- Task statement
Repeat the lines below exactly as they appear, but leave out the images.

- Dataset records
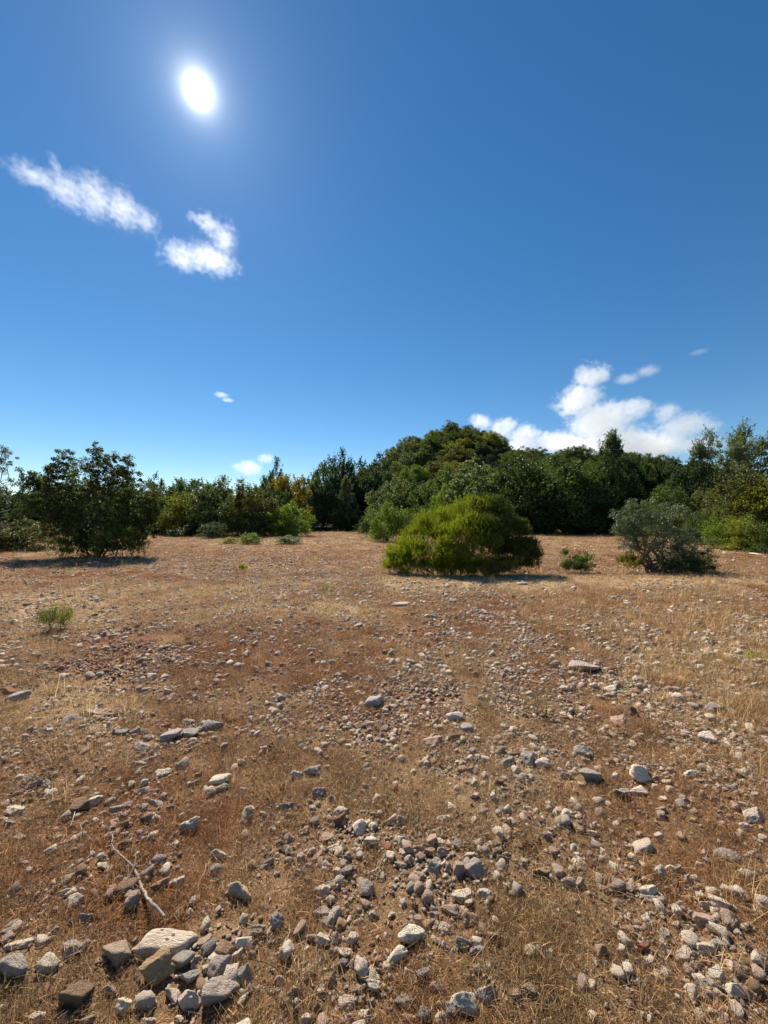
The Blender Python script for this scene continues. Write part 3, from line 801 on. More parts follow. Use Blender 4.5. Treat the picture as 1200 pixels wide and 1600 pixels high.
def crown_proto(kind, seed):
    """crown and trunk in a unit box: height 1, width 1"""
    rng = np.random.default_rng(seed)
    cs, rr = [], []
    trunk = []
    if kind == 'oak':
        for k in range(150):
            d = unit(rng.normal(size=3)); d[2] = abs(d[2]) * 1.25 - .55 if d[2] > -.3 else d[2]
            lump = 1 + .35 * perlin(d[0] * 2 + seed, d[1] * 2 + d[2])
            r = (rng.random() ** .4) * lump
            c = np.array([d[0] * r * .42, d[1] * r * .42, .50 + d[2] * r * .46])
            if k > 105: c = np.array([d[0] * .36, d[1] * .36, rng.uniform(.04, .3)])
            cs.append(c); rr.append(rng.uniform(.06, .12))
        per, L, W = 95, .026, .017
    elif kind == 'conifer':
        for k in range(230):
            h = rng.random() ** .95
            rad = (.46 * (1 - h) ** .75 + .03) * (1 + .3 * perlin(h * 6 + seed, k * .13))
            a = rng.uniform(0, 2 * pi); q = rng.random() ** .45
            cs.append(np.array([cos(a) * rad * q, sin(a) * rad * q, .06 + h * .92])); rr.append(rng.uniform(.035, .085) * (1.1 - .5 * h))
        per, L, W = 60, .022, .010
    elif kind == 'wispy':
        for s in range(15):
            a = rng.uniform(0, 2 * pi); q = rng.uniform(0, .38)
            bx, by, top = cos(a) * q, sin(a) * q, rng.uniform(.72, 1.0)
            for k in range(24):
                h = rng.random() ** .85
                cs.append(np.array([bx * (.4 + .6 * h) + rng.normal(0, .035), by * (.4 + .6 * h) + rng.normal(0, .035), top * h - .02])); rr.append(rng.uniform(.03, .07) * (1.15 - .5 * h))
        per, L, W = 70, .022, .007
    else:   # shrub dome down to the ground
        for k in range(100):
            d = unit(rng.normal(size=3)); d[2] = abs(d[2])
            lump = 1 + .35 * perlin(d[0] * 2.3 + seed, d[1] * 2.3)
            r = rng.random() ** .35 * lump
            cs.append(np.array([d[0] * r * .42, d[1] * r * .42, .05 + d[2] * r * .80])); rr.append(rng.uniform(.07, .13))
        per, L, W = 80, .035, .016
    cs, rr = np.array(cs), np.array(rr)
    parts = [clumps_to_leaves(cs, rr, per, rng, L, W)]
    # sprigs that break the outline at the top
    outer = cs[np.argsort(-cs[:, 2] - .3 * np.hypot(cs[:, 0], cs[:, 1]))[:45]]
    sp = []
    for c in outer:
        for q in range(3):
            d = unit(np.array([rng.normal(0, .45), rng.normal(0, .45), 1.0]))
            ln = rng.uniform(.06, .13) if kind != 'shrub' else rng.uniform(.08, .2)
            t = rng.random(22)[:, None]
            sp.append(c + d * ln * t + rng.normal(0, .009, (22, 3)))
    parts.append(leafset(np.concatenate(sp), rng, L * .9, W))
    V, Fc = merge(parts)
    crown = quick_mesh('crown', V, Fc)
    crown.materials.append(LEAF)
    tp = [tube(bent((0, 0, -.02), (rng.normal(0, .03), rng.normal(0, .03), .55), rng, .04), np.linspace(.028, .012, 6))]
    for c in cs[rng.choice(len(cs), 22, replace=False)]:
        b = np.array([0, 0, rng.uniform(.08, .45) * min(1, c[2] * 1.5)])
        tp.append(tube(bent(b, c, rng, .07, 5, .08), np.linspace(.010, .002, 5), 4))
    V, Fc = merge(tp)
    trunk = quick_mesh('trunk', V, Fc, True); trunk.materials.append(BARK)
    return crown, trunk
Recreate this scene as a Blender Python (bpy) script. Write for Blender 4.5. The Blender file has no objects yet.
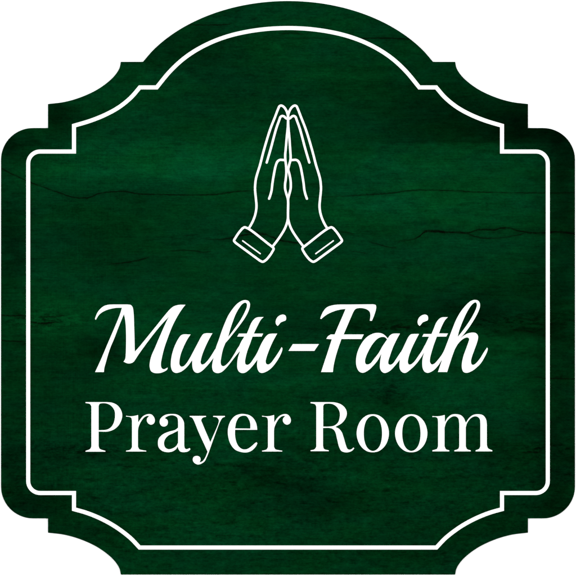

- Task answer
The Blender Python script for this scene continues. Write part 3, from line 801 on. More parts follow. Use Blender 4.5. Treat the picture as 1200 pixels wide and 1600 pixels high.
def crown_proto(kind, seed):
    """crown and trunk in a unit box: height 1, width 1"""
    rng = np.random.default_rng(seed)
    cs, rr = [], []
    trunk = []
    if kind == 'oak':
        for k in range(150):
            d = unit(rng.normal(size=3)); d[2] = abs(d[2]) * 1.25 - .55 if d[2] > -.3 else d[2]
            lump = 1 + .35 * perlin(d[0] * 2 + seed, d[1] * 2 + d[2])
            r = (rng.random() ** .4) * lump
            c = np.array([d[0] * r * .42, d[1] * r * .42, .50 + d[2] * r * .46])
            if k > 105: c = np.array([d[0] * .36, d[1] * .36, rng.uniform(.04, .3)])
            cs.append(c); rr.append(rng.uniform(.06, .12))
        per, L, W = 95, .026, .017
    elif kind == 'conifer':
        for k in range(230):
            h = rng.random() ** .95
            rad = (.46 * (1 - h) ** .75 + .03) * (1 + .3 * perlin(h * 6 + seed, k * .13))
            a = rng.uniform(0, 2 * pi); q = rng.random() ** .45
            cs.append(np.array([cos(a) * rad * q, sin(a) * rad * q, .06 + h * .92])); rr.append(rng.uniform(.035, .085) * (1.1 - .5 * h))
        per, L, W = 60, .022, .010
    elif kind == 'wispy':
        for s in range(15):
            a = rng.uniform(0, 2 * pi); q = rng.uniform(0, .38)
            bx, by, top = cos(a) * q, sin(a) * q, rng.uniform(.72, 1.0)
            for k in range(24):
                h = rng.random() ** .85
                cs.append(np.array([bx * (.4 + .6 * h) + rng.normal(0, .035), by * (.4 + .6 * h) + rng.normal(0, .035), top * h - .02])); rr.append(rng.uniform(.03, .07) * (1.15 - .5 * h))
        per, L, W = 70, .022, .007
    else:   # shrub dome down to the ground
        for k in range(100):
            d = unit(rng.normal(size=3)); d[2] = abs(d[2])
            lump = 1 + .35 * perlin(d[0] * 2.3 + seed, d[1] * 2.3)
            r = rng.random() ** .35 * lump
            cs.append(np.array([d[0] * r * .42, d[1] * r * .42, .05 + d[2] * r * .80])); rr.append(rng.uniform(.07, .13))
        per, L, W = 80, .035, .016
    cs, rr = np.array(cs), np.array(rr)
    parts = [clumps_to_leaves(cs, rr, per, rng, L, W)]
    # sprigs that break the outline at the top
    outer = cs[np.argsort(-cs[:, 2] - .3 * np.hypot(cs[:, 0], cs[:, 1]))[:45]]
    sp = []
    for c in outer:
        for q in range(3):
            d = unit(np.array([rng.normal(0, .45), rng.normal(0, .45), 1.0]))
            ln = rng.uniform(.06, .13) if kind != 'shrub' else rng.uniform(.08, .2)
            t = rng.random(22)[:, None]
            sp.append(c + d * ln * t + rng.normal(0, .009, (22, 3)))
    parts.append(leafset(np.concatenate(sp), rng, L * .9, W))
    V, Fc = merge(parts)
    crown = quick_mesh('crown', V, Fc)
    crown.materials.append(LEAF)
    tp = [tube(bent((0, 0, -.02), (rng.normal(0, .03), rng.normal(0, .03), .55), rng, .04), np.linspace(.028, .012, 6))]
    for c in cs[rng.choice(len(cs), 22, replace=False)]:
        b = np.array([0, 0, rng.uniform(.08, .45) * min(1, c[2] * 1.5)])
        tp.append(tube(bent(b, c, rng, .07, 5, .08), np.linspace(.010, .002, 5), 4))
    V, Fc = merge(tp)
    trunk = quick_mesh('trunk', V, Fc, True); trunk.materials.append(BARK)
    return crown, trunk
Recreate this scene as a Blender Python (bpy) script. Write for Blender 4.5. The Blender file has no objects yet.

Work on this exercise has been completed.